- **Problem description**:
Look through the data for the string "scene". Copy every line where it is found.

━━━━━━━━━━━━━━━━━━━━

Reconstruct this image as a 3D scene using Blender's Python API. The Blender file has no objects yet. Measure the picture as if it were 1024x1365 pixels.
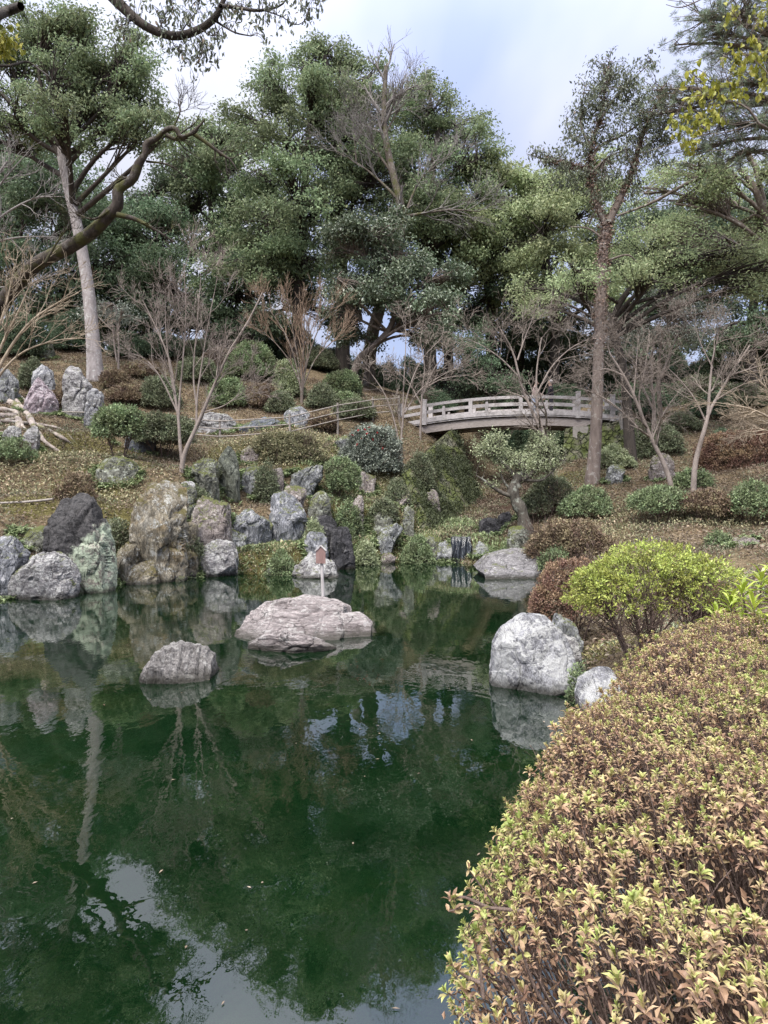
import bpy, bmesh, math
import numpy as np
from mathutils import Vector

rng = np.random.default_rng(11)
scene = bpy.context.scene
COL = scene.collection
U = rng.uniform

# ------------------------------------------------------------------ camera
F, CX, CY, HZ, CAMZ = 950.0, 512.0, 682.5, 668.0, 1.9
TILT = math.atan((CY - HZ) / F)
cd = bpy.data.cameras.new('camera')
cam = bpy.data.objects.new('camera', cd)
COL.objects.link(cam)
cam.location = (0, 0, CAMZ)
cam.rotation_euler = (math.pi / 2 - TILT, 0, 0)
cd.sensor_fit = 'VERTICAL'
cd.sensor_height = 36.0
cd.lens = 36.0 * F / 1365.0
cd.clip_end = 3000
cd.clip_start = 0.05
scene.camera = cam


def ray(px, py):
    u = (np.asarray(px, float) - CX) / F
    v = (CY - np.asarray(py, float)) / F
    y = math.cos(TILT) + math.sin(TILT) * v
    z = v * math.cos(TILT) - math.sin(TILT)
    return u / y, z / y


def P(px, py, D):
    """a point of the garden that stands D metres in front of the viewing spot"""
    a, b = ray(px, py)
    return np.array([a * D, D, CAMZ + b * D])


def W(px, py):
    a, b = ray(px, py)
    D = -CAMZ / b
    return np.array([a * D, D])


# ------------------------------------------------------------------ noise
def _hash(ix, iy, iz, s):
    h = (ix.astype(np.uint32) * np.uint32(374761393) + iy.astype(np.uint32) * np.uint32(668265263)
         + iz.astype(np.uint32) * np.uint32(2147483647 - 97) + np.uint32((s * 974634777) & 0xffffffff))
    h = (h ^ (h >> np.uint32(13))) * np.uint32(1274126177)
    h = (h ^ (h >> np.uint32(16))) * np.uint32(2246822519)
    h = h ^ (h >> np.uint32(15))
    return (h & np.uint32(0xffff)).astype(float) / 65535.0


def vnoise(p, s=0):
    i = np.floor(p).astype(np.int64)
    f = p - i
    u = f * f * f * (f * (f * 6 - 15) + 10)
    r = 0
    for dx in (0, 1):
        wx = u[:, 0] if dx else 1 - u[:, 0]
        for dy in (0, 1):
            wy = u[:, 1] if dy else 1 - u[:, 1]
            for dz in (0, 1):
                wz = u[:, 2] if dz else 1 - u[:, 2]
                r = r + wx * wy * wz * _hash(i[:, 0] + dx, i[:, 1] + dy, i[:, 2] + dz, s)
    return r


def fbm(p, o=4, s=0, g=0.5):
    r, a, t = 0, 1.0, 0
    for k in range(o):
        r = r + a * vnoise(p * 2 ** k + 17.3 * k, s + k)
        t += a
        a *= g
    return r / t


def nrm(v):
    return v / np.maximum(np.linalg.norm(v, axis=-1, keepdims=True), 1e-9)


def rvec(n):
    return nrm(rng.normal(size=(n, 3)))


# ------------------------------------------------------------------ mesh building
class MB:
    def __init__(s):
        s.v, s.f, s.var, s.cl, s.n = [], [], [], [], 0

    def add(s, v, *faces, var=None, cl=None):
        v = np.asarray(v, float).reshape(-1, 3)
        k = 0
        for f in faces:
            f = np.asarray(f, int)
            s.f.append(f + s.n)
            k += len(f)
        s.var.append(np.full(k, 0.5) if var is None else np.asarray(var, float))
        s.cl.append(np.full(k, 0.5) if cl is None else np.asarray(cl, float))
        s.v.append(v)
        s.n += len(v)

    def box(s, c, size, ax=None, ay=None, az=None):
        c = np.asarray(c, float)
        ax = np.array([1, 0, 0.]) if ax is None else nrm(np.asarray(ax, float))
        az = np.array([0, 0, 1.]) if az is None else nrm(np.asarray(az, float))
        ay = np.cross(az, ax) if ay is None else nrm(np.asarray(ay, float))
        q = []
        for k in (-.5, .5):
            for j in (-.5, .5):
                for i in (-.5, .5):
                    q.append(c + ax * i * size[0] + ay * j * size[1] + az * k * size[2])
        s.add(q, [[0, 2, 3, 1], [4, 5, 7, 6], [0, 1, 5, 4], [2, 6, 7, 3], [0, 4, 6, 2], [1, 3, 7, 5]])

    def build(s, name, mat, parent=None, smooth=False, origin=None):
        me = bpy.data.meshes.new(name)
        v = np.concatenate(s.v)
        if parent is not None:
            o0 = np.array(parent['_o'])
        elif origin is not None:
            o0 = np.asarray(origin, float)
        else:
            o0 = np.zeros(3)
        v = v - o0
        me.vertices.add(len(v))
        me.vertices.foreach_set('co', v.astype(np.float32).ravel())
        cnt = np.concatenate([np.full(len(f), f.shape[1]) for f in s.f])
        loops = np.concatenate([f.ravel() for f in s.f])
        me.loops.add(len(loops))
        me.loops.foreach_set('vertex_index', loops.astype(np.int32))
        me.polygons.add(len(cnt))
        st = np.concatenate([[0], np.cumsum(cnt)[:-1]])
        me.polygons.foreach_set('loop_start', st.astype(np.int32))
        me.update(calc_edges=True)
        me.polygons.foreach_set('use_smooth', np.full(len(cnt), smooth))
        for nm, arr in (('var', s.var), ('cl', s.cl)):
            a = me.attributes.new(nm, 'FLOAT', 'FACE')
            a.data.foreach_set('value', np.concatenate(arr).astype(np.float32))
        me.materials.append(mat)
        me.update()
        ob = bpy.data.objects.new(name, me)
        COL.objects.link(ob)
        if parent is not None:
            ob.parent = parent
        else:
            ob.location = o0
        return ob


def tag(o, label, cat, group=None, kind=None):
    if label:
        o['label'] = label
    if cat:
        o['category'] = cat
    if group:
        o['group'] = group
    if kind:
        o['kind'] = kind
    return o


def thing(name, label, cat, loc, group=None):
    o = bpy.data.objects.new(name, None)
    COL.objects.link(o)
    o.location = [float(x) for x in loc]
    o['_o'] = [float(x) for x in loc]
    o.empty_display_size = 0.2
    return tag(o, label, cat, group)


def structure(name, mb, mat, smooth=True):
    o = mb.build(name, mat, smooth=smooth)
    o['kind'] = 'structure'
    return o


def tubes(mb, Pp, R, k=4, cap=True, var=None):
    """tapered round branches: Pp (N,M,3) paths, R (N,M) radii"""
    Pp = np.asarray(Pp, float)
    R = np.asarray(R, float)
    if Pp.ndim == 2:
        Pp, R = Pp[None], R[None]
    N, M, _ = Pp.shape
    T = np.gradient(Pp, axis=1)
    T = nrm(T)
    mT = nrm(T.mean(axis=1) + 1e-6)
    ref = np.zeros((N, 3))
    ref[np.arange(N), np.argmin(np.abs(mT), axis=1)] = 1
    A = nrm(np.cross(T, ref[:, None, :]))
    B = np.cross(T, A)
    a = np.arange(k) * 2 * np.pi / k
    V = Pp[:, :, None, :] + R[:, :, None, None] * (np.cos(a)[None, None, :, None] * A[:, :, None, :]
                                                  + np.sin(a)[None, None, :, None] * B[:, :, None, :])
    idx = np.arange(N * M * k).reshape(N, M, k)
    q = np.stack([idx[:, :-1, :], np.roll(idx[:, :-1, :], -1, 2), np.roll(idx[:, 1:, :], -1, 2), idx[:, 1:, :]], -1)
    vv = np.repeat(U(0, 1, N) if var is None else np.asarray(var), (M - 1) * k)
    mb.add(V.reshape(-1, 3), q.reshape(-1, 4), var=vv, cl=vv)
    return V


def catmull(pts, n):
    pts = np.asarray(pts, float)
    m = len(pts)
    if m == 2:
        t = np.linspace(0, 1, n)[:, None]
        return pts[0] * (1 - t) + pts[1] * t
    e = np.concatenate([[2 * pts[0] - pts[1]], pts, [2 * pts[-1] - pts[-2]]])
    s = np.linspace(0, m - 1 - 1e-6, n)
    i = s.astype(int)
    t = (s - i)[:, None]
    a, b, c, d = e[i], e[i + 1], e[i + 2], e[i + 3]
    return 0.5 * ((2 * b) + (-a + c) * t + (2 * a - 5 * b + 4 * c - d) * t ** 2 + (-a + 3 * b - 3 * c + d) * t ** 3)


def leaf_quads(mb, pos, d, n, L, Wd, var, cl, curl=.08):
    """simple folded leaf, one quad each"""
    L = np.asarray(L)[:, None]
    Wd = np.asarray(Wd)[:, None]
    s = nrm(np.cross(d, n))
    n = np.cross(s, d)
    v0 = pos
    m = pos + d * L * .45
    v1 = m + s * Wd / 2 + n * L * curl
    v3 = m - s * Wd / 2 + n * L * curl
    v2 = pos + d * L - n * L * curl
    N = len(pos)
    V = np.stack([v0, v1, v2, v3], 1).reshape(-1, 3)
    mb.add(V, np.arange(4 * N).reshape(N, 4), var=var, cl=cl)


def leaf_fine(mb, pos, d, n, L, Wd, var, cl, droop=.15):
    """lens-shaped leaf with a midrib fold and a bend"""
    L = np.asarray(L)[:, None]
    Wd = np.asarray(Wd)[:, None]
    s = nrm(np.cross(d, n))
    n = np.cross(s, d)
    b = pos
    m1 = pos + d * L * .33 + n * L * droop * .35
    m2 = pos + d * L * .68 + n * L * droop * .3
    t = pos + d * L - n * L * droop * .5
    up = n * Wd * .22
    r1 = m1 + s * Wd * .40 + up
    l1 = m1 - s * Wd * .40 + up
    r2 = m2 + s * Wd * .44 + up
    l2 = m2 - s * Wd * .44 + up
    N = len(pos)
    V = np.stack([b, m1, m2, t, r1, l1, r2, l2], 1).reshape(-1, 3)
    k = np.arange(N)[:, None] * 8
    tri = np.concatenate([k + np.array([[0, 4, 1]]), k + np.array([[0, 1, 5]]), k + np.array([[2, 6, 3]]), k + np.array([[2, 3, 7]])])
    qd = np.concatenate([k + np.array([[1, 4, 6, 2]]), k + np.array([[1, 2, 7, 5]])])
    mb.add(V, tri, qd, var=np.tile(var, 6), cl=np.tile(cl, 6))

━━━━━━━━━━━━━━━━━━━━

- **Task output**:
Reconstruct this image as a 3D scene using Blender's Python API. The Blender file has no objects yet. Measure the picture as if it were 1024x1365 pixels.
scene = bpy.context.scene
COL = scene.collection
scene.camera = cam